Barnes & Noble could benefit from going private
Amazon.com Inc.’s takeover of Whole Foods Market Inc. is giving retail investors a strange hope: Could it be that some of the very internet companies helping to obliterate brick-and-mortar chains may now also desire a physical store presence?
That’s one of the arguments an activist shareholder is making at Barnes & Noble Inc., the bookseller whose eulogy was written years too soon. It still has a US$580 million market value with nearly US$4 billion of annual sales, albeit both figures are shrinking.
In a letter made public Tuesday, Sandell Asset Management Corp. said it acquired “a meaningful ownership stake” and urged Barnes & Noble’s board to “conduct an expansive strategic alternative process,” arguing that at this point the stock has been unduly clobbered and would be worth more to a host of buyers than it is to the public market.

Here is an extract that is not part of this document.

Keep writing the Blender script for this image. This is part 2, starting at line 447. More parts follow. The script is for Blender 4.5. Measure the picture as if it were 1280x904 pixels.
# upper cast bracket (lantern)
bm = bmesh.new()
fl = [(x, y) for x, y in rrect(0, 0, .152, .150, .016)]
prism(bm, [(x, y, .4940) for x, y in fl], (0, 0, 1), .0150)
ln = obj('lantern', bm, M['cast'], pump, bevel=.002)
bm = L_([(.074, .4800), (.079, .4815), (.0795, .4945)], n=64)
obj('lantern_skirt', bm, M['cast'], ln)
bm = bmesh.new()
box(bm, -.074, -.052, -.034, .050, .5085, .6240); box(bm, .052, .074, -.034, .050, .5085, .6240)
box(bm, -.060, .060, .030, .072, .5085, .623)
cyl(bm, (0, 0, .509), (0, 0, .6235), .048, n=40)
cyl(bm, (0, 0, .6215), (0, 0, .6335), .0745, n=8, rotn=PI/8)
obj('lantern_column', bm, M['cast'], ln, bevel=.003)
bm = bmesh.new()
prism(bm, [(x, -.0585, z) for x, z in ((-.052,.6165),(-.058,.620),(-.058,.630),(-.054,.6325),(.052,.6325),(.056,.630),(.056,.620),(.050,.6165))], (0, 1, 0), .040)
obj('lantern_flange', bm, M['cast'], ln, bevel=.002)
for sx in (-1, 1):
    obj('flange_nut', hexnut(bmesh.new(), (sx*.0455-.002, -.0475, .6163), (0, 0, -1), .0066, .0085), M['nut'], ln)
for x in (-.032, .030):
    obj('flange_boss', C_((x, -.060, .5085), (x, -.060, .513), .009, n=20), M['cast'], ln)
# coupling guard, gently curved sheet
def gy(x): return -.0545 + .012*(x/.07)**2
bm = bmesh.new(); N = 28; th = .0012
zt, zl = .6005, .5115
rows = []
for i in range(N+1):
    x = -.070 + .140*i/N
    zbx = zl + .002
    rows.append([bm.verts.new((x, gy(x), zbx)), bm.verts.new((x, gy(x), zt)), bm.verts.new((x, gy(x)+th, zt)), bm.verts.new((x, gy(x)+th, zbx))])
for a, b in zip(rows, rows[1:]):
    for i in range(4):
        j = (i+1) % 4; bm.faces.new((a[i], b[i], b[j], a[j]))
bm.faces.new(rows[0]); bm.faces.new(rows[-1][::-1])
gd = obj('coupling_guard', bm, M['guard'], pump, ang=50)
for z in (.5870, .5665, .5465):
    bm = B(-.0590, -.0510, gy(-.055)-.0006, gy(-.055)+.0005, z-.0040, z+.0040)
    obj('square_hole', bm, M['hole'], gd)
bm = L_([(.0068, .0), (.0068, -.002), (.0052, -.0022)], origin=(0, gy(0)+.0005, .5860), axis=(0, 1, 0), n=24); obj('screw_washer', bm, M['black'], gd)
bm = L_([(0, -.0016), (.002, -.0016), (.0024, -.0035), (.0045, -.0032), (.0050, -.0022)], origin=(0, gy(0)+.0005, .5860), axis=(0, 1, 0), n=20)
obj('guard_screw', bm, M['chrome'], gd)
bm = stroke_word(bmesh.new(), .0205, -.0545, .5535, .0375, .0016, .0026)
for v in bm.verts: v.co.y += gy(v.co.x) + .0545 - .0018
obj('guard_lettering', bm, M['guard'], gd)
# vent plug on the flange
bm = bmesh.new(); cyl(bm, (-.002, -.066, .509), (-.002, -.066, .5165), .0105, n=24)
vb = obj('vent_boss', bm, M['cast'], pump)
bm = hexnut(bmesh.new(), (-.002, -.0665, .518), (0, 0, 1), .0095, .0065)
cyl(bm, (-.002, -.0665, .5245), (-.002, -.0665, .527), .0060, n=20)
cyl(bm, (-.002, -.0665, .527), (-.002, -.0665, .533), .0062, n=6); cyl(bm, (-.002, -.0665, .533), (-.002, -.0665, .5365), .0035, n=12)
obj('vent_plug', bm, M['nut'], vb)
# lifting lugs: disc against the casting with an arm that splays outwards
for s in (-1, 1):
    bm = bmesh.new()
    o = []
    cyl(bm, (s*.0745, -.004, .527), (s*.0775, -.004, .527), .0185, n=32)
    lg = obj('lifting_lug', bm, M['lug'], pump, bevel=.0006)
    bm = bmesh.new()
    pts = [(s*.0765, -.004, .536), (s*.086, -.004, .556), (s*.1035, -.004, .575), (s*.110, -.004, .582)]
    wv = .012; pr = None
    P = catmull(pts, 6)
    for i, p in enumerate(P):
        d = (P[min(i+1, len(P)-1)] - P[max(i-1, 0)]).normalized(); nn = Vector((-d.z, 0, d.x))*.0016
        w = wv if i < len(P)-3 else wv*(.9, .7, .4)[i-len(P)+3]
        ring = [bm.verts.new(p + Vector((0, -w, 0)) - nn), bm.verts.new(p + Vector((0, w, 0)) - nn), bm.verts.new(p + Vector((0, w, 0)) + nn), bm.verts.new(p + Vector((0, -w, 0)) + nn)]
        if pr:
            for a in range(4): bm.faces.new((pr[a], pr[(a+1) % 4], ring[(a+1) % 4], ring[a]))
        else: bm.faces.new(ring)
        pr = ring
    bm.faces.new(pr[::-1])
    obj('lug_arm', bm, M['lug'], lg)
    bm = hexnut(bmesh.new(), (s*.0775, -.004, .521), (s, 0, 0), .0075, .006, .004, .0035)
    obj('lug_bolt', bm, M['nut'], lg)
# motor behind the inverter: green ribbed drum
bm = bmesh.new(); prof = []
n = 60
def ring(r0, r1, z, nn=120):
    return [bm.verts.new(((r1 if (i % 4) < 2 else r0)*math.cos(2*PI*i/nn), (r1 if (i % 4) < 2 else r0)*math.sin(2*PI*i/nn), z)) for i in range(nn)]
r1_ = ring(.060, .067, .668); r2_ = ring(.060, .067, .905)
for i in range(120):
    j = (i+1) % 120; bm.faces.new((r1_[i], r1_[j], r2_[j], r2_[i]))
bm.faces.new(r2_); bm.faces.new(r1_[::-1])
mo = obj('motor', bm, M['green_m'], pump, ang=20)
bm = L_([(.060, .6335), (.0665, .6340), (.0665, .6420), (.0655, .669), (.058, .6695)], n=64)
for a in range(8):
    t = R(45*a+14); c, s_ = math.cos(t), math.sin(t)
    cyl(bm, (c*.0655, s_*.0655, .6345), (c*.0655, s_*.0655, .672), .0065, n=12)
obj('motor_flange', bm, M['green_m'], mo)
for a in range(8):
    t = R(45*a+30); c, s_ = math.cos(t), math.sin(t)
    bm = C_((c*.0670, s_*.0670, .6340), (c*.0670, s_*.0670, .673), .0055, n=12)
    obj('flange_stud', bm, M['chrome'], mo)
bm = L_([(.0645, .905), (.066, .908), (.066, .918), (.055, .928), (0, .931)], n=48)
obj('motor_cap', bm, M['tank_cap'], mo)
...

Sandell sees Barnes & Noble’s stores as the kind of “beachfront property” that would appeal to internet or media companies seeking quality, high-traffic retail locations in the same way Amazon recently scooped up Whole Foods for a whopping US$13.7 billion. Before you laugh, even if it’s a stretch to draw comparisons between a popular grocery chain at its prime (no pun intended) and a bookstore business that some have forgotten still exists, Sandell makes other compelling points.

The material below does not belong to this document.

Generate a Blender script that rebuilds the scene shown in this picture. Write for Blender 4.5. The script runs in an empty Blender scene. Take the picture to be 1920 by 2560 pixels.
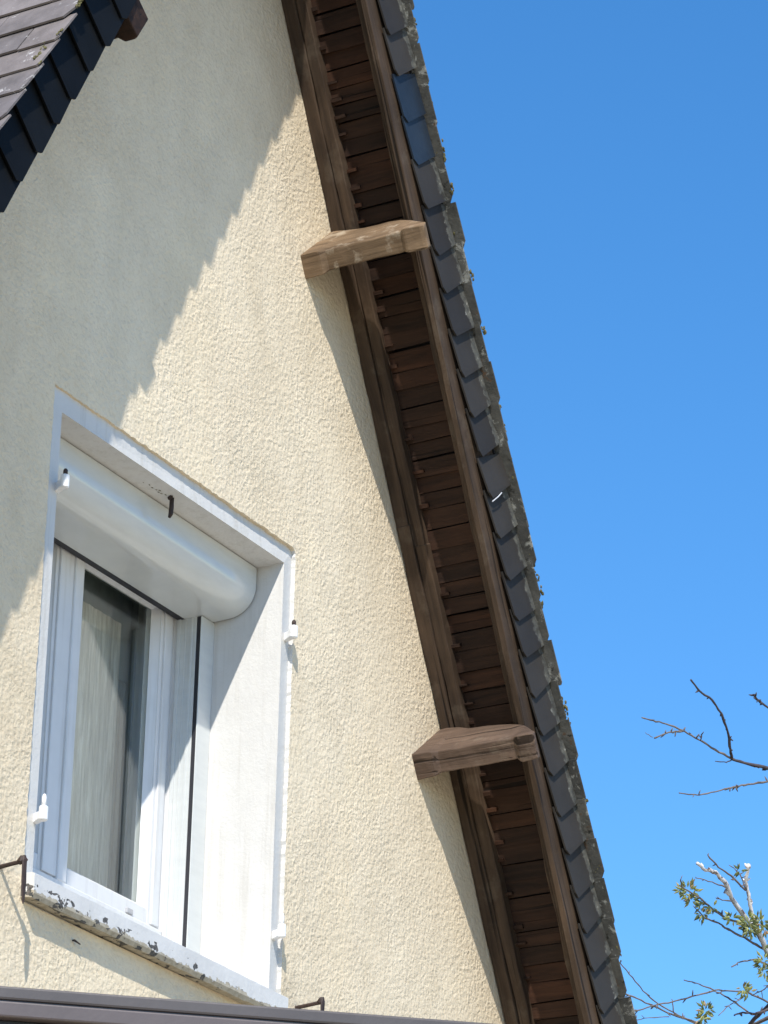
import bpy, math, random
from mathutils import Vector, Matrix, noise
from mathutils.geometry import tessellate_polygon
random.seed(7)
scene = bpy.context.scene
COL = scene.collection
# ---------------------------------------------------------------- camera
YAW, PITCH, ROLL = 0.5292249671, 0.4181377246, 0.0237152804
_h = Vector((math.cos(YAW), math.sin(YAW), 0)); _r = Vector((math.sin(YAW), -math.cos(YAW), 0)); _u = Vector((0, 0, 1))
FW = math.cos(PITCH)*_h + math.sin(PITCH)*_u
UP0 = -math.sin(PITCH)*_h + math.cos(PITCH)*_u
RT = math.cos(ROLL)*_r + math.sin(ROLL)*UP0
UP = -math.sin(ROLL)*_r + math.cos(ROLL)*UP0
CAM = Vector((0, -4.5, 0))
cd = bpy.data.cameras.new('camera'); cam = bpy.data.objects.new('camera', cd); COL.objects.link(cam)
cd.sensor_fit = 'VERTICAL'; cd.sensor_height = 24; cd.lens = 9000/2560*24
cd.clip_start = .05; cd.clip_end = 3000
m = Matrix((RT, UP, -FW)).transposed().to_4x4(); m.translation = CAM; cam.matrix_world = m
scene.camera = cam
# ---------------------------------------------------------------- light
SUN = Vector((-1.83, -1.0, 2.1)).normalized()
w = bpy.data.worlds.new("World"); scene.world = w; w.use_nodes = True
nt = w.node_tree; bg = nt.nodes['Background']
sky = nt.nodes.new('ShaderNodeTexSky'); sky.sky_type = 'NISHITA'; sky.sun_disc = False
sky.sun_elevation = math.asin(SUN.z); sky.sun_rotation = math.atan2(SUN.x, SUN.y) % (2*math.pi)
sky.altitude = 300; sky.air_density = 1.0; sky.dust_density = 0.12; sky.ozone_density = 3.0
hs = nt.nodes.new('ShaderNodeHueSaturation'); hs.inputs['Saturation'].default_value = 1.29; hs.inputs['Value'].default_value = 1.2
nt.links.new(sky.outputs[0], hs.inputs['Color']); nt.links.new(hs.outputs[0], bg.inputs[0])
bg.inputs[1].default_value = 0.15
sl = bpy.data.lights.new('sun', 'SUN'); sl.energy = 4.8; sl.angle = math.radians(.53); sl.color = (1, .94, .85)
so = bpy.data.objects.new('sun', sl); COL.objects.link(so); so.rotation_euler = (-SUN).to_track_quat('-Z', 'Y').to_euler(); so.location = (-8, -8, 12)
vs = scene.view_settings; vs.view_transform = 'Standard'; vs.look = 'None'; vs.gamma = 1; vs.exposure = 0.35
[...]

Just a few weeks ago, Staples Inc. scored a buyout deal with Sycamore Partners, a highly regarded investor in the retail space. Sycamore saw US$6.9 billion of value in Staples, a business named for an antiquated office product. The transaction is worth more than five times estimated EBITDA at Staples this year. Meanwhile, Barnes & Noble currently trades for 3.2 times EBITDA, one of the lowest valuations in the entire U.S. retail industry. That does seem like an unfair discrepancy, even if both are deservedly cheap.
On the other, Barnes & Noble is one of the last standing national bookstore chains and for that reason has value — to shoppers, publishers, real estate seekers, or at the very least bottom-fishing buyout shops. Barnes & Noble’s operations threw off US$145 million of cash in the 12 months ended April and its balance sheet is clean.

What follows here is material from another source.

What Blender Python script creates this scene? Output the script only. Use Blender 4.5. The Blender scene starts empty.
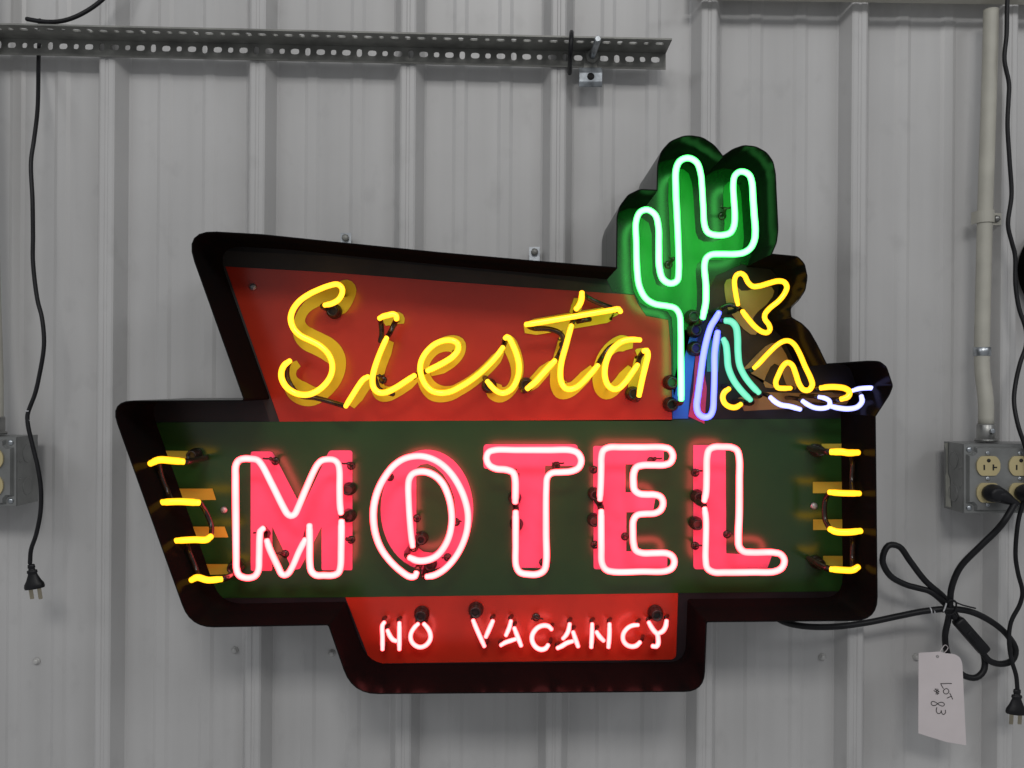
import bpy, bmesh, math, random
from mathutils import Vector, Matrix
from mathutils.geometry import tessellate_polygon
random.seed(7)
sc = bpy.context.scene
col = sc.collection
R = math.radians

# ------------------------------------------------------------------ scale of the place
D, F, ZC = 1.385, 900.0, 1.5          # camera to wall sheet (m), focal length in pixels, camera height
RIM, PANEL, BACK = 0.205, 0.082, 0.014  # distances off the wall sheet of the sign's rim, painted panel and back

def W(px, py, off):
    """a point that stands `off` metres in front of the wall, measured from the photograph"""
    d = D - off
    return Vector(((px - 512.0) * d / F, -off, ZC + (384.0 - py) * d / F))

def Z(x0, y0, s, pts):
    return [(x0 + p[0] / s, y0 + p[1] / s) for p in pts]

# ------------------------------------------------------------------ materials
def new_mat(name):
    m = bpy.data.materials.new(name)
    m.use_nodes = True
    nt = m.node_tree
    nt.nodes.clear()
    out = nt.nodes.new('ShaderNodeOutputMaterial')
    return m, nt, out

def paint(name, colr, rough=0.45, metal=0.0, vary=0.15, scale=40.0, bump=0.0, spec=0.5, bscale=300.0, dirt=None, coat=0.0):
    m, nt, out = new_mat(name)
    b = nt.nodes.new('ShaderNodeBsdfPrincipled')
    nt.links.new(b.outputs[0], out.inputs[0])
    b.inputs['Roughness'].default_value = rough
    b.inputs['Metallic'].default_value = metal
    b.inputs['Specular IOR Level'].default_value = spec
    b.inputs['Coat Weight'].default_value = coat
    b.inputs['Coat Roughness'].default_value = 0.25
    tc = nt.nodes.new('ShaderNodeTexCoord')
    n = nt.nodes.new('ShaderNodeTexNoise')
    n.inputs['Scale'].default_value = scale
    n.inputs['Detail'].default_value = 5
    nt.links.new(tc.outputs['Object'], n.inputs['Vector'])
    r = nt.nodes.new('ShaderNodeMapRange')
    r.inputs['From Min'].default_value = 0.3; r.inputs['From Max'].default_value = 0.7
    r.inputs['To Min'].default_value = 1 - vary; r.inputs['To Max'].default_value = 1 + vary
    nt.links.new(n.outputs['Fac'], r.inputs['Value'])
    mx = nt.nodes.new('ShaderNodeMix'); mx.data_type = 'RGBA'; mx.blend_type = 'MULTIPLY'
    mx.inputs[0].default_value = 1.0
    mx.inputs[6].default_value = (*colr, 1)
    nt.links.new(r.outputs[0], mx.inputs[7])
    nt.links.new(mx.outputs[2], b.inputs['Base Color'])
    rr = nt.nodes.new('ShaderNodeMapRange')
    rr.inputs['To Min'].default_value = max(0.02, rough - 0.08); rr.inputs['To Max'].default_value = min(1, rough + 0.08)
    nt.links.new(n.outputs['Fac'], rr.inputs['Value'])
    nt.links.new(rr.outputs[0], b.inputs['Roughness'])
    if bump:
        n2 = nt.nodes.new('ShaderNodeTexNoise'); n2.inputs['Scale'].default_value = bscale; n2.inputs['Detail'].default_value = 3
        nt.links.new(tc.outputs['Object'], n2.inputs['Vector'])
        bp = nt.nodes.new('ShaderNodeBump'); bp.inputs['Strength'].default_value = bump; bp.inputs['Distance'].default_value = 0.001
        nt.links.new(n2.outputs['Fac'], bp.inputs['Height'])
        nt.links.new(bp.outputs[0], b.inputs['Normal'])
    return m

def neon(name, core, edge, power=1.0):
    """glowing gas seen through round glass: hot down the middle of the tube, coloured at its flanks"""
    m, nt, out = new_mat(name)
    lw = nt.nodes.new('ShaderNodeLayerWeight'); lw.inputs['Blend'].default_value = 0.5
    pw = nt.nodes.new('ShaderNodeMath'); pw.operation = 'POWER'; pw.inputs[1].default_value = 0.85
    nt.links.new(lw.outputs['Facing'], pw.inputs[0])
    tc = nt.nodes.new('ShaderNodeTexCoord')
    n = nt.nodes.new('ShaderNodeTexNoise'); n.inputs['Scale'].default_value = 22; n.inputs['Detail'].default_value = 2
    nt.links.new(tc.outputs['Object'], n.inputs['Vector'])
    mr = nt.nodes.new('ShaderNodeMapRange'); mr.inputs['To Min'].default_value = 0.82 * power; mr.inputs['To Max'].default_value = 1.18 * power
    nt.links.new(n.outputs['Fac'], mr.inputs['Value'])
    mx = nt.nodes.new('ShaderNodeMix'); mx.data_type = 'RGBA'
    mx.inputs[6].default_value = (*core, 1); mx.inputs[7].default_value = (*edge, 1)
    nt.links.new(pw.outputs[0], mx.inputs[0])
    e = nt.nodes.new('ShaderNodeEmission')
    nt.links.new(mx.outputs[2], e.inputs['Color']); nt.links.new(mr.outputs[0], e.inputs['Strength'])
    g = nt.nodes.new('ShaderNodeBsdfGlossy'); g.inputs['Roughness'].default_value = 0.08; g.inputs['Color'].default_value = (0.04, 0.04, 0.04, 1)
    ad = nt.nodes.new('ShaderNodeAddShader')
    nt.links.new(e.outputs[0], ad.inputs[0]); nt.links.new(g.outputs[0], ad.inputs[1])
    nt.links.new(ad.outputs[0], out.inputs[0])
    return m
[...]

If there was ever a time for chairman Leonard Riggio, 76, to team up with a financial sponsor to take his baby private, it’s now. It was just a few years ago that Riggio, who is still the largest shareholder, made a run at the retailer, though he scrapped the plan as the Nook e-reader unit continued to lose money hand over fist. Nordstrom Inc.’s founding family is reportedly considering taking its department store chain private to fight retail pressures out of the public eye. Perhaps Riggio could, too.
Obviously, don’t count on a comeback. But Barnes & Noble could still find a deal to close the books on its gruelling time as a public company.